— Start —

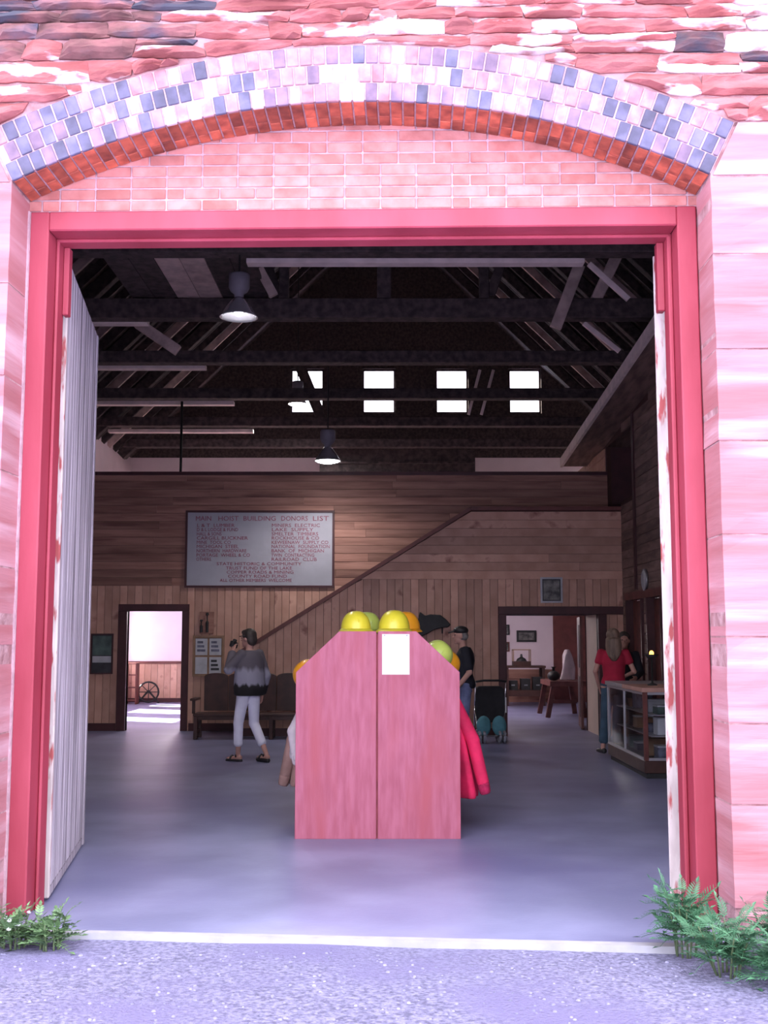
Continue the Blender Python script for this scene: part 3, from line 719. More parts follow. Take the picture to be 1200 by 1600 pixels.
for p0, p1 in (((SX0, YS - 0.02, slope(SX0) + 0.03), (SB.x, YS - 0.02, ST + 0.03)), ((SB.x, YS - 0.02, ST + 0.03), (XW, YS - 0.02, ST + 0.03))):
    mb = MB(); mb.bar(p0, p1, 0.13, 0.06); mb.build('stair_rail', m_trim_l, wall_stair)
st2 = MB(); st2.box((SB.x, YS + 0.08, ST - 0.04), (XW, YP - 0.03, ST)); st2.build('landing', m_groove, wall_stair)
mb = MB(); mb.box((SX0, YS - 0.055, 0), (DR[0] - 0.13, YS - 0.03, 0.13)); mb.build('skirting', m_trim, wall_stair)
dr = struct(empty('door_3'))
for a, b in (((DR[0] - 0.13, YS - 0.07, 0), (DR[0], YS + 0.10, DR[3])), ((DR[1], YS - 0.07, 0), (DR[1] + 0.14, YS + 0.10, DR[3])), ((DR[0] - 0.13, YS - 0.07, DR[3]), (XW, YS + 0.10, DR[3] + 0.13))):
    mb = MB(); mb.box(a, b); mb.build('casing', m_trim, dr, bevel=0.006)
# passage under the stairs: cream side lining, dark ceiling
mb = MB(); mb.box((DR[1], YS + 0.10, 0), (DR[1] + 0.06, YP, DR[3])); mb.build('passage_lining', m_lining, dr)
mb = MB(); mb.box((DR[0] - 0.06, YS + 0.10, 0), (DR[0], YP, DR[3])); mb.build('passage_lining', m_pine, dr)
mb = MB(); mb.box((DR[0] - 0.06, YS + 0.08, DR[3]), (DR[1] + 0.06, YP, DR[3] + 0.05)); mb.build('passage_ceiling', m_trim, dr)
# dark red door leaf standing open beyond the passage
lf = empty('panel_door', (3.46, YP + 0.16, 0.01), R(83), 'dark red panelled door leaf standing open beyond the right passage', 'door')
mb = MB(); mb.box((0, 0, 0), (0.95, 0.045, 1.94)); mb.build('slab', m_trim_l, lf, bevel=0.004)
for z0_, z1_ in ((0.2, 0.9), (1.05, 1.8)):
    mb = MB(); mb.box((0.15, 0.045, z0_), (0.80, 0.055, z1_)); mb.build('panel', m_trim, lf, bevel=0.004)

# right inner wall with overhang
DW = [(16.95, 18.05), (15.75, 16.65)]; DZ = 2.18; OP = (17.45, 18.38, 3.83, 4.95)
def eave_z(y): return 5.45 + (4.85 - 5.45) * (y - 13.8) / (21.4 - 13.8)
rw = MB()
ysx = [9.0, 15.75, 16.65, 16.95, 18.05, 18.53]
for i in range(len(ysx) - 1):
    a, b = ysx[i], ysx[i + 1]; lo_ = DZ if i in (1, 3) else 0
    if i == 3:
        rw.prism([(a, lo_), (b, lo_), (b, OP[2]), (a, OP[2])], XW + 0.03, XW + 0.10, 'x')
        rw.prism([(a, OP[2]), (OP[0], OP[2]), (OP[0], eave_z(OP[0])), (a, eave_z(a))], XW + 0.03, XW + 0.10, 'x')
    elif i == 4: rw.prism([(a, 0), (b, 0), (b, OP[2]), (a, OP[2])], XW + 0.03, XW + 0.10, 'x')
    else: rw.prism([(a, lo_), (b, lo_), (b, eave_z(b)), (a, eave_z(a))], XW + 0.03, XW + 0.10, 'x')
rw.prism([(OP[0], OP[3]), (19.62, OP[3]), (19.62, eave_z(19.62)), (OP[0], eave_z(OP[0]))], XW + 0.03, XW + 0.10, 'x')
rw.prism([(19.62, 2.9), (22.6, 2.9), (22.6, eave_z(22.6)), (19.62, eave_z(19.62))], XW + 0.03, XW + 0.10, 'x')
wall_gal = struct(rw.build('wall_gallery', m_groove))
z = 0.0; hb = 0.15
while z < 5.4:
    z2 = z + hb
    segs = []
    y = 9.0; e = min(18.42, 13.8 + (5.45 - z2) / 0.0789 if z2 > 4.85 else 18.42)
    cuts = [(9.0, e)]
    hs = [(q[0] - 0.0, q[1] + 0.0) for q in DW] if z < DZ + 0.05 else []
    if z2 > OP[2] and z < OP[3]: hs.append((OP[0], 19.6))
    for h0, h1 in hs:
        nc = []
        for c0, c1 in cuts:
            if h1 <= c0 or h0 >= c1: nc.append((c0, c1)); continue
            if h0 > c0: nc.append((c0, h0))
            if h1 < c1: nc.append((h1, c1))
        cuts = nc
    for c0, c1 in cuts:
        if c1 - c0 < 0.08: continue
        mb = MB(); mb.box((XW - rnd.uniform(0, 0.006), c0, z + 0.004), (XW + 0.03, c1, z2 - 0.004)); mb.build('board', m_sidewood, wall_gal)
    z = z2
z = 4.48
while z < 4.80:
    mb = MB(); mb.box((XW, 19.7, z + 0.004), (XW + 0.03, 22.6, z + 0.146)); mb.build('board', m_pine, wall_gal); z += 0.15
for y0_ in (17.30,):
    mb = MB(); mb.box((XW - 0.03, y0_, DZ + 0.15), (XW - 0.006, y0_ + 0.12, eave_z(y0_) - 0.08)); mb.build('post_trim', m_trim, wall_gal)
mb = MB(); mb.box((XW - 0.03, 15.6, DZ), (XW - 0.006, 18.2, DZ + 0.12)); mb.build('door_head', m_trim_l, wall_gal)
# dark room behind the openings
mb = MB(); mb.box((XW + 0.8, 15.3, 0), (XW + 0.86, 19.5, 5.0)); mb.build('recess_back', m_trim, wall_gal)
mb = MB(); mb.box((XW + 0.1, 15.3, 2.9), (XW + 0.8, 19.5, 2.96)); mb.build('recess_ceiling', m_trim, wall_gal)
mb = MB(); mb.box((XW + 0.02, 19.66, 2.9), (HALF, 19.72, 4.95)); mb.build('recess_side', m_trim, wall_gal)
for i, (a, b) in enumerate(DW):
    dd = struct(empty('door_%d' % (i + 4), (XW + 0.07, a, 0)))
    mb = MB(); mb.box((0, 0.04, 0.01), (0.04, b - a - 0.04, DZ - 0.02)); s_ = mb.build('slab', m_redwood, dd)
    mb = MB(); mb.box((-0.115, 0, 0), (0.0, 0.06, DZ)); mb.box((-0.115, b - a - 0.06, 0), (0.0, b - a, DZ)); mb.build('casing', m_trim, dd)
# overhanging eave: fascia, soffit, top
ev = MB(); e0, e1 = 9.0, 21.4
ev.prism([(e0, eave_z(e0) + 0.0), (e1, eave_z(e1)), (e1, eave_z(e1) + 0.17), (e0, eave_z(e0) + 0.17)], 3.40, 3.45, 'x')
fascia = ev.build('fascia', m_pale, wall_gal)
ev = MB(); ev.prism([(e0, eave_z(e0) + 0.02), (e1, eave_z(e1) + 0.02), (e1, eave_z(e1) + 0.06), (e0, eave_z(e0) + 0.06)], 3.45, HALF, 'x')
ev.build('soffit', m_sidewood, wall_gal)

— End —

EXERCISE INSTRUCTIONS>
Transcribe all the lines above exactly, apart from the pictures.

COMPLETE ANSWER>
Continue the Blender Python script for this scene: part 3, from line 719. More parts follow. Take the picture to be 1200 by 1600 pixels.
for p0, p1 in (((SX0, YS - 0.02, slope(SX0) + 0.03), (SB.x, YS - 0.02, ST + 0.03)), ((SB.x, YS - 0.02, ST + 0.03), (XW, YS - 0.02, ST + 0.03))):
    mb = MB(); mb.bar(p0, p1, 0.13, 0.06); mb.build('stair_rail', m_trim_l, wall_stair)
st2 = MB(); st2.box((SB.x, YS + 0.08, ST - 0.04), (XW, YP - 0.03, ST)); st2.build('landing', m_groove, wall_stair)
mb = MB(); mb.box((SX0, YS - 0.055, 0), (DR[0] - 0.13, YS - 0.03, 0.13)); mb.build('skirting', m_trim, wall_stair)
dr = struct(empty('door_3'))
for a, b in (((DR[0] - 0.13, YS - 0.07, 0), (DR[0], YS + 0.10, DR[3])), ((DR[1], YS - 0.07, 0), (DR[1] + 0.14, YS + 0.10, DR[3])), ((DR[0] - 0.13, YS - 0.07, DR[3]), (XW, YS + 0.10, DR[3] + 0.13))):
    mb = MB(); mb.box(a, b); mb.build('casing', m_trim, dr, bevel=0.006)
# passage under the stairs: cream side lining, dark ceiling
mb = MB(); mb.box((DR[1], YS + 0.10, 0), (DR[1] + 0.06, YP, DR[3])); mb.build('passage_lining', m_lining, dr)
mb = MB(); mb.box((DR[0] - 0.06, YS + 0.10, 0), (DR[0], YP, DR[3])); mb.build('passage_lining', m_pine, dr)
mb = MB(); mb.box((DR[0] - 0.06, YS + 0.08, DR[3]), (DR[1] + 0.06, YP, DR[3] + 0.05)); mb.build('passage_ceiling', m_trim, dr)
# dark red door leaf standing open beyond the passage
lf = empty('panel_door', (3.46, YP + 0.16, 0.01), R(83), 'dark red panelled door leaf standing open beyond the right passage', 'door')
mb = MB(); mb.box((0, 0, 0), (0.95, 0.045, 1.94)); mb.build('slab', m_trim_l, lf, bevel=0.004)
for z0_, z1_ in ((0.2, 0.9), (1.05, 1.8)):
    mb = MB(); mb.box((0.15, 0.045, z0_), (0.80, 0.055, z1_)); mb.build('panel', m_trim, lf, bevel=0.004)

# right inner wall with overhang
DW = [(16.95, 18.05), (15.75, 16.65)]; DZ = 2.18; OP = (17.45, 18.38, 3.83, 4.95)
def eave_z(y): return 5.45 + (4.85 - 5.45) * (y - 13.8) / (21.4 - 13.8)
rw = MB()
ysx = [9.0, 15.75, 16.65, 16.95, 18.05, 18.53]
for i in range(len(ysx) - 1):
    a, b = ysx[i], ysx[i + 1]; lo_ = DZ if i in (1, 3) else 0
    if i == 3:
        rw.prism([(a, lo_), (b, lo_), (b, OP[2]), (a, OP[2])], XW + 0.03, XW + 0.10, 'x')
        rw.prism([(a, OP[2]), (OP[0], OP[2]), (OP[0], eave_z(OP[0])), (a, eave_z(a))], XW + 0.03, XW + 0.10, 'x')
    elif i == 4: rw.prism([(a, 0), (b, 0), (b, OP[2]), (a, OP[2])], XW + 0.03, XW + 0.10, 'x')
    else: rw.prism([(a, lo_), (b, lo_), (b, eave_z(b)), (a, eave_z(a))], XW + 0.03, XW + 0.10, 'x')
rw.prism([(OP[0], OP[3]), (19.62, OP[3]), (19.62, eave_z(19.62)), (OP[0], eave_z(OP[0]))], XW + 0.03, XW + 0.10, 'x')
rw.prism([(19.62, 2.9), (22.6, 2.9), (22.6, eave_z(22.6)), (19.62, eave_z(19.62))], XW + 0.03, XW + 0.10, 'x')
wall_gal = struct(rw.build('wall_gallery', m_groove))
z = 0.0; hb = 0.15
while z < 5.4:
    z2 = z + hb
    segs = []
    y = 9.0; e = min(18.42, 13.8 + (5.45 - z2) / 0.0789 if z2 > 4.85 else 18.42)
    cuts = [(9.0, e)]
    hs = [(q[0] - 0.0, q[1] + 0.0) for q in DW] if z < DZ + 0.05 else []
    if z2 > OP[2] and z < OP[3]: hs.append((OP[0], 19.6))
    for h0, h1 in hs:
        nc = []
        for c0, c1 in cuts:
            if h1 <= c0 or h0 >= c1: nc.append((c0, c1)); continue
            if h0 > c0: nc.append((c0, h0))
            if h1 < c1: nc.append((h1, c1))
        cuts = nc
    for c0, c1 in cuts:
        if c1 - c0 < 0.08: continue
        mb = MB(); mb.box((XW - rnd.uniform(0, 0.006), c0, z + 0.004), (XW + 0.03, c1, z2 - 0.004)); mb.build('board', m_sidewood, wall_gal)
    z = z2
z = 4.48
while z < 4.80:
    mb = MB(); mb.box((XW, 19.7, z + 0.004), (XW + 0.03, 22.6, z + 0.146)); mb.build('board', m_pine, wall_gal); z += 0.15
for y0_ in (17.30,):
    mb = MB(); mb.box((XW - 0.03, y0_, DZ + 0.15), (XW - 0.006, y0_ + 0.12, eave_z(y0_) - 0.08)); mb.build('post_trim', m_trim, wall_gal)
mb = MB(); mb.box((XW - 0.03, 15.6, DZ), (XW - 0.006, 18.2, DZ + 0.12)); mb.build('door_head', m_trim_l, wall_gal)
# dark room behind the openings
mb = MB(); mb.box((XW + 0.8, 15.3, 0), (XW + 0.86, 19.5, 5.0)); mb.build('recess_back', m_trim, wall_gal)
mb = MB(); mb.box((XW + 0.1, 15.3, 2.9), (XW + 0.8, 19.5, 2.96)); mb.build('recess_ceiling', m_trim, wall_gal)
mb = MB(); mb.box((XW + 0.02, 19.66, 2.9), (HALF, 19.72, 4.95)); mb.build('recess_side', m_trim, wall_gal)
for i, (a, b) in enumerate(DW):
    dd = struct(empty('door_%d' % (i + 4), (XW + 0.07, a, 0)))
    mb = MB(); mb.box((0, 0.04, 0.01), (0.04, b - a - 0.04, DZ - 0.02)); s_ = mb.build('slab', m_redwood, dd)
    mb = MB(); mb.box((-0.115, 0, 0), (0.0, 0.06, DZ)); mb.box((-0.115, b - a - 0.06, 0), (0.0, b - a, DZ)); mb.build('casing', m_trim, dd)
# overhanging eave: fascia, soffit, top
ev = MB(); e0, e1 = 9.0, 21.4
ev.prism([(e0, eave_z(e0) + 0.0), (e1, eave_z(e1)), (e1, eave_z(e1) + 0.17), (e0, eave_z(e0) + 0.17)], 3.40, 3.45, 'x')
fascia = ev.build('fascia', m_pale, wall_gal)
ev = MB(); ev.prism([(e0, eave_z(e0) + 0.02), (e1, eave_z(e1) + 0.02), (e1, eave_z(e1) + 0.06), (e0, eave_z(e0) + 0.06)], 3.45, HALF, 'x')
ev.build('soffit', m_sidewood, wall_gal)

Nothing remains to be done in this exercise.